START DATA SHOWN
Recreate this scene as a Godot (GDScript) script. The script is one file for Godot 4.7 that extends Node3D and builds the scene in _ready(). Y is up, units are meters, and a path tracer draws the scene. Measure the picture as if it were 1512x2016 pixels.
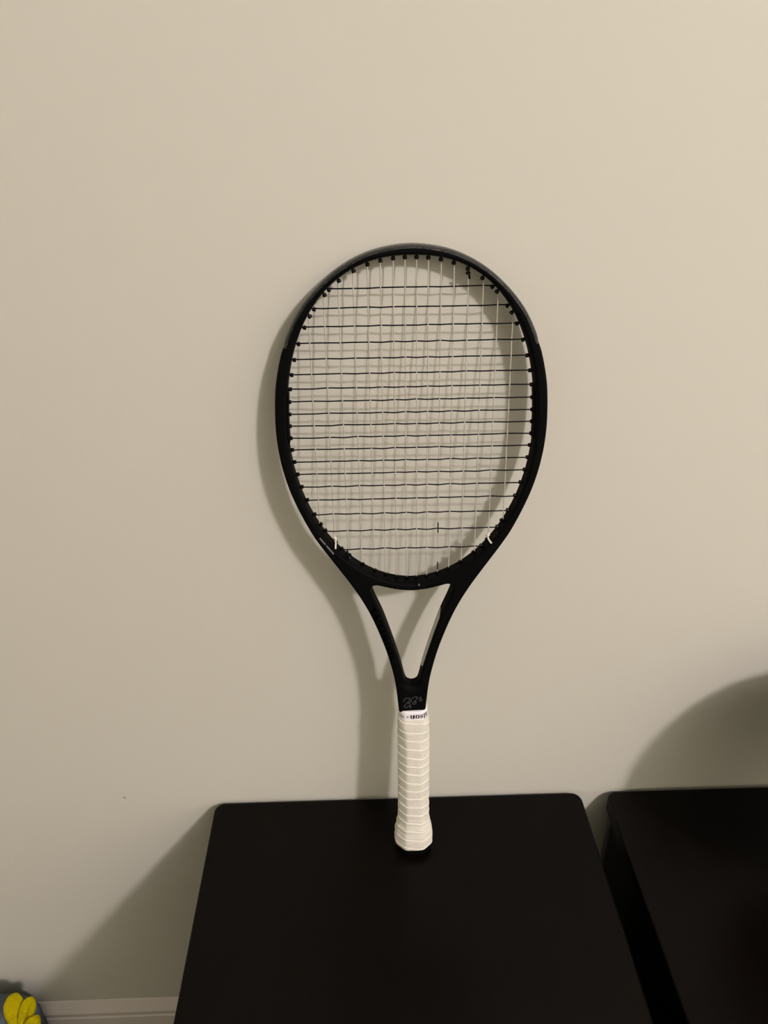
extends Node3D

const T := 0.555          # height of the two dark tables
const H := 0.01075        # half thickness of the racket frame
const LAMP := Vector3(1.585, 2.868, 2.4)
const CEIL := 2.945

var mat := {}

# ---------------------------------------------------------------- helpers
func put(called: String, mesh: Mesh, m: Material, parent: Node) -> MeshInstance3D:
	var o := MeshInstance3D.new()
	o.name = called
	o.mesh = mesh
	o.material_override = m
	o.cast_shadow = GeometryInstance3D.SHADOW_CASTING_SETTING_ON
	parent.add_child(o, true)
	return o

func thing(called: String, label: String, category: String, at := Vector3.ZERO) -> Node3D:
	var o := Node3D.new()
	o.name = called
	o.position = at
	o.set_meta("label", label)
	o.set_meta("category", category)
	add_child(o, true)
	return o

func struct(called: String, label: String, category: String, mesh: Mesh, m: Material) -> MeshInstance3D:
	var o := put(called, mesh, m, self)
	o.set_meta("kind", "structure")
	o.set_meta("label", label)
	o.set_meta("category", category)
	return o

func start() -> SurfaceTool:
	var st := SurfaceTool.new()
	st.begin(Mesh.PRIMITIVE_TRIANGLES)
	return st

# one triangle with its own normals, wound so that its front looks along them
func tri(st: SurfaceTool, a: Vector3, b: Vector3, c: Vector3, na: Vector3, nb: Vector3, nc: Vector3) -> void:
	var g := (c - a).cross(b - a)
	if g.length_squared() < 1e-18:
		return
	if g.dot(na + nb + nc) < 0.0:
		var t := b; b = c; c = t
		t = nb; nb = nc; nc = t
	st.set_normal(na); st.add_vertex(a)
	st.set_normal(nb); st.add_vertex(b)
	st.set_normal(nc); st.add_vertex(c)

func quad(st: SurfaceTool, a: Vector3, b: Vector3, c: Vector3, d: Vector3, na: Vector3, nb: Vector3, nc: Vector3, nd: Vector3) -> void:
	tri(st, a, b, c, na, nb, nc)
	tri(st, a, c, d, na, nc, nd)

# skin over rows of points; normals come from the surface itself, pointing away from each row's middle
func skin(st: SurfaceTool, rows: Array, cap_first := true, cap_last := true) -> void:
	var n: int = rows[0].size()
	var mids := []
	for r in rows:
		var m := Vector3.ZERO
		for v in r: m += v
		mids.append(m / n)
	var nor := []
	var vote := 0.0
	for j in rows.size():
		var row: PackedVector3Array = PackedVector3Array()
		for i in n:
			var du: Vector3 = rows[j][(i + 1) % n] - rows[j][(i + n - 1) % n]
			var dv: Vector3 = rows[mini(j + 1, rows.size() - 1)][i] - rows[maxi(j - 1, 0)][i]
			var g := du.cross(dv).normalized()
			if g.length_squared() < 0.5: g = Vector3.ZERO
			row.append(g)
			var w: Vector3 = rows[j][i] - mids[j]
			vote += g.dot(w) * du.length() * dv.length()
		nor.append(row)
	if vote < 0.0:
		for j in nor.size():
			var flip: PackedVector3Array = nor[j]
			for i in flip.size(): flip[i] = -flip[i]
			nor[j] = flip
	for j in rows.size() - 1:
		for i in n:
			var k := (i + 1) % n
			quad(st, rows[j][i], rows[j][k], rows[j + 1][k], rows[j + 1][i], nor[j][i], nor[j][k], nor[j + 1][k], nor[j + 1][i])
	for e in 2:
		if (e == 0 and not cap_first) or (e == 1 and not cap_last): continue
		var j := 0 if e == 0 else rows.size() - 1
		var j2 := 1 if e == 0 else rows.size() - 2
		var out: Vector3 = (mids[j] - mids[j2]).normalized()
		for i in n:
			tri(st, mids[j], rows[j][i], rows[j][(i + 1) % n], out, out, out)

func tube(st: SurfaceTool, pts: PackedVector3Array, r: float, sides := 6) -> void:
	var rows := []
	for j in pts.size():
		var d := (pts[mini(j + 1, pts.size() - 1)] - pts[maxi(j - 1, 0)]).normalized()
		var u := d.cross(Vector3(0.3, 0.2, 0.93)).normalized()
		var v := d.cross(u).normalized()
		var row := PackedVector3Array()
		for i in sides:
			var a := TAU * i / sides
			row.append(pts[j] + (u * cos(a) + v * sin(a)) * r)
		rows.append(row)
	skin(st, rows)

func lathe(st: SurfaceTool, prof: Array, sides := 48, at := Vector3.ZERO) -> void:
	var rows := []
	for q in prof:
		var row := PackedVector3Array()
		for i in sides:
			var a := TAU * i / sides
			row.append(at + Vector3(cos(a) * maxf(q.x, 0.00005), q.y, sin(a) * maxf(q.x, 0.00005)))
		rows.append(row)
	skin(st, rows)

# box with its twelve edges chamfered
func box(st: SurfaceTool, lo: Vector3, hi: Vector3, b := 0.0015) -> void:
	var c := (lo + hi) / 2.0
	var h := (hi - lo) / 2.0
	b = minf(b, h[h.min_axis_index()] * 0.9)
	for ax in 3:
		var u := (ax + 1) % 3
		var v := (ax + 2) % 3
		for s in [-1.0, 1.0]:
			var n := Vector3.ZERO
			n[ax] = s
			var q := []
			for k in [[-1, -1], [1, -1], [1, 1], [-1, 1]]:
				var p := Vector3.ZERO
				p[ax] = s * h[ax]; p[u] = k[0] * (h[u] - b); p[v] = k[1] * (h[v] - b)
				q.append(c + p)
			quad(st, q[0], q[1], q[2], q[3], n, n, n, n)
			for s2 in [-1.0, 1.0]:      # the edge between faces ax and u
				var m := Vector3.ZERO
				m[ax] = s; m[u] = s2
				var e := []
				for k in [[0, -1], [0, 1], [1, 1], [1, -1]]:
					var p := Vector3.ZERO
					p[ax] = s * (h[ax] - (b if k[0] == 1 else 0.0))
					p[u] = s2 * (h[u] - (b if k[0] == 0 else 0.0))
					p[v] = k[1] * (h[v] - b)
					e.append(c + p)
				m = m.normalized()
				quad(st, e[0], e[1], e[2], e[3], m, m, m, m)
	for sx in [-1.0, 1.0]:
		for sy in [-1.0, 1.0]:
			for sz in [-1.0, 1.0]:
				var s := Vector3(sx, sy, sz)
				var m := s.normalized()
				tri(st, c + s * Vector3(h.x, h.y - b, h.z - b), c + s * Vector3(h.x - b, h.y, h.z - b), c + s * Vector3(h.x - b, h.y - b, h.z), m, m, m)

func boxmesh(lo: Vector3, hi: Vector3, b := 0.0015) -> ArrayMesh:
	var st := start()
	box(st, lo, hi, b)
	return st.commit()

func catmull(p: PackedVector2Array, steps: int) -> PackedVector2Array:
	var out := PackedVector2Array()
	for i in range(1, p.size() - 2):
		for k in steps:
			out.append(p[i].cubic_interpolate(p[i + 1], p[i - 1], p[i + 2], float(k) / steps))
	out.append(p[p.size() - 2])
	return out

func noise_tex(freq: float, seed_: int, lo: Color, hi: Color, size := 512, octaves := 4) -> NoiseTexture2D:
	var n := FastNoiseLite.new()
	n.seed = seed_
	n.frequency = freq
	n.fractal_octaves = octaves
	var t := NoiseTexture2D.new()
	t.width = size; t.height = size
	t.seamless = true
	t.noise = n
	var g := Gradient.new()
	g.set_color(0, lo); g.set_color(1, hi)
	t.color_ramp = g
	return t

func bump_tex(freq: float, seed_: int, strength: float, size := 512, octaves := 4) -> NoiseTexture2D:
	var n := FastNoiseLite.new()
	n.seed = seed_
	n.frequency = freq
	n.fractal_octaves = octaves
	var t := NoiseTexture2D.new()
	t.width = size; t.height = size
	t.seamless = true
	t.as_normal_map = true
	t.bump_strength = strength
	t.noise = n
	return t

func plain(c: Color, rough := 0.6, spec := 0.5, metal := 0.0) -> StandardMaterial3D:
	var m := StandardMaterial3D.new()
	m.albedo_color = c
	m.roughness = rough
	m.metallic_specular = spec
	m.metallic = metal
	return m

func triplanar(m: StandardMaterial3D, scale_: float) -> void:
	m.uv1_triplanar = true
	m.uv1_scale = Vector3.ONE * scale_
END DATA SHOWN
### AIM
Leave out any pictures and return exactly the lines from the beginning of the data through the line with "st.set_normal(nc); st.add_vertex(c)", inclusive.

### FINAL RESULT
Recreate this scene as a Godot (GDScript) script. The script is one file for Godot 4.7 that extends Node3D and builds the scene in _ready(). Y is up, units are meters, and a path tracer draws the scene. Measure the picture as if it were 1512x2016 pixels.
extends Node3D

const T := 0.555          # height of the two dark tables
const H := 0.01075        # half thickness of the racket frame
const LAMP := Vector3(1.585, 2.868, 2.4)
const CEIL := 2.945

var mat := {}

# ---------------------------------------------------------------- helpers
func put(called: String, mesh: Mesh, m: Material, parent: Node) -> MeshInstance3D:
	var o := MeshInstance3D.new()
	o.name = called
	o.mesh = mesh
	o.material_override = m
	o.cast_shadow = GeometryInstance3D.SHADOW_CASTING_SETTING_ON
	parent.add_child(o, true)
	return o

func thing(called: String, label: String, category: String, at := Vector3.ZERO) -> Node3D:
	var o := Node3D.new()
	o.name = called
	o.position = at
	o.set_meta("label", label)
	o.set_meta("category", category)
	add_child(o, true)
	return o

func struct(called: String, label: String, category: String, mesh: Mesh, m: Material) -> MeshInstance3D:
	var o := put(called, mesh, m, self)
	o.set_meta("kind", "structure")
	o.set_meta("label", label)
	o.set_meta("category", category)
	return o

func start() -> SurfaceTool:
	var st := SurfaceTool.new()
	st.begin(Mesh.PRIMITIVE_TRIANGLES)
	return st

# one triangle with its own normals, wound so that its front looks along them
func tri(st: SurfaceTool, a: Vector3, b: Vector3, c: Vector3, na: Vector3, nb: Vector3, nc: Vector3) -> void:
	var g := (c - a).cross(b - a)
	if g.length_squared() < 1e-18:
		return
	if g.dot(na + nb + nc) < 0.0:
		var t := b; b = c; c = t
		t = nb; nb = nc; nc = t
	st.set_normal(na); st.add_vertex(a)
	st.set_normal(nb); st.add_vertex(b)
	st.set_normal(nc); st.add_vertex(c)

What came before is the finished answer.